Por isso, é imprescindível atenuar os efeitos perniciosos da hegemonia de visões adotadas da ciência económica, de que são exemplos a economia dos custos de transação, a teoria da agência ou ainda a hipótese da eficiência de mercado. Estas abordagens oferecem modelos do comportamento e natureza humanos e do comportamento das empresas, o qual é subordinado ao seu objetivo fundamental, a saber, a maximização do valor para o acionista, que nos impedem de ver que nas sociedades atuais as relações humanas nos aparecem como relações entre coisas e nos tornam ainda mais fechados à presença dos outros envolvidos na produção daquilo que consumimos.
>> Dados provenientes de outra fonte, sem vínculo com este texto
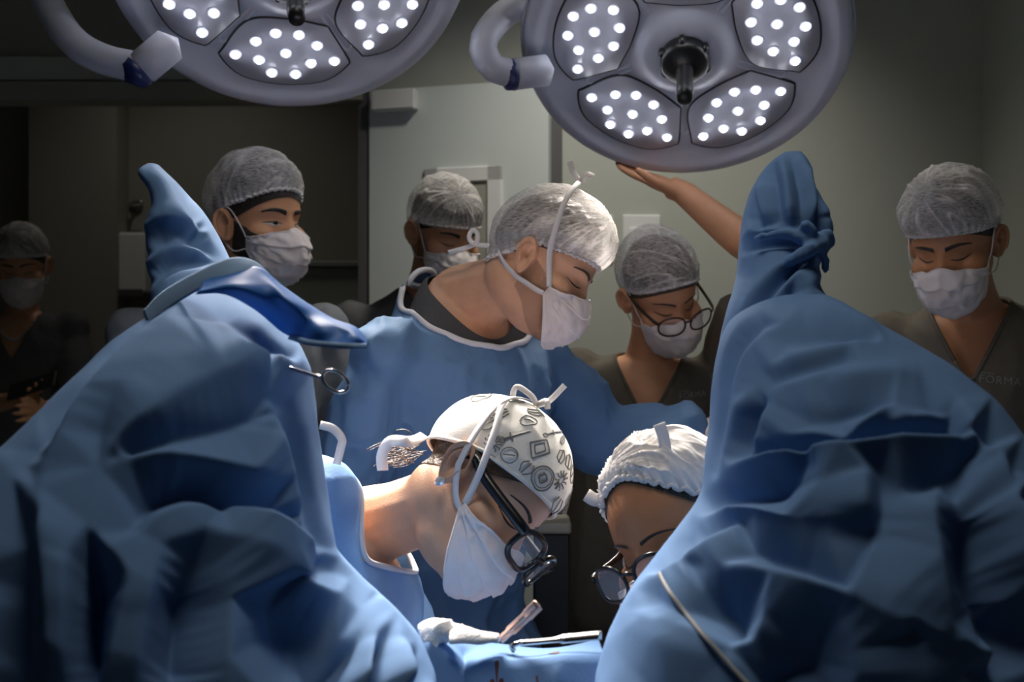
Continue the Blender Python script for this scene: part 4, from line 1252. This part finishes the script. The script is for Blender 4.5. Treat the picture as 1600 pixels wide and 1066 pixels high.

Defende-se neste texto uma indispensável reorientação do ensino em gestão no sentido de olhar para as empresas e para a economia em geral como uma área de interesse, em vez de como uma forma de obter um emprego. Isto possibilitaria alguma espécie de necessária libertação da capacidade de estimular linhas de pensamento e análise críticas do papel da empresa e de outras organizações na sociedade. Embora tal reorientação não garanta que as escolas de gestão se tornem mais interessadas em questões como as dimensões e consequências sociais das empresas ou em desenvolver, promulgar e impor normas de conduta ética, ela afigura-se como uma condição necessária, embora não suficiente, para que tal aconteça.
Nesta perspetiva, inculcar um sentido de responsabilidade pelos impactos de natureza económica, social e ambiental das decisões tomadas ao nível da gestão das organizações nos futuros profissionais deveria ser considerado uma das preocupações principais na educação em gestão. Para que tal suceda, torna-se indispensável o compromisso por parte dos educadores em fazer da responsabilidade social e ética nas empresas um aspeto fundamental da conceção dos conteúdos e do seu ensino.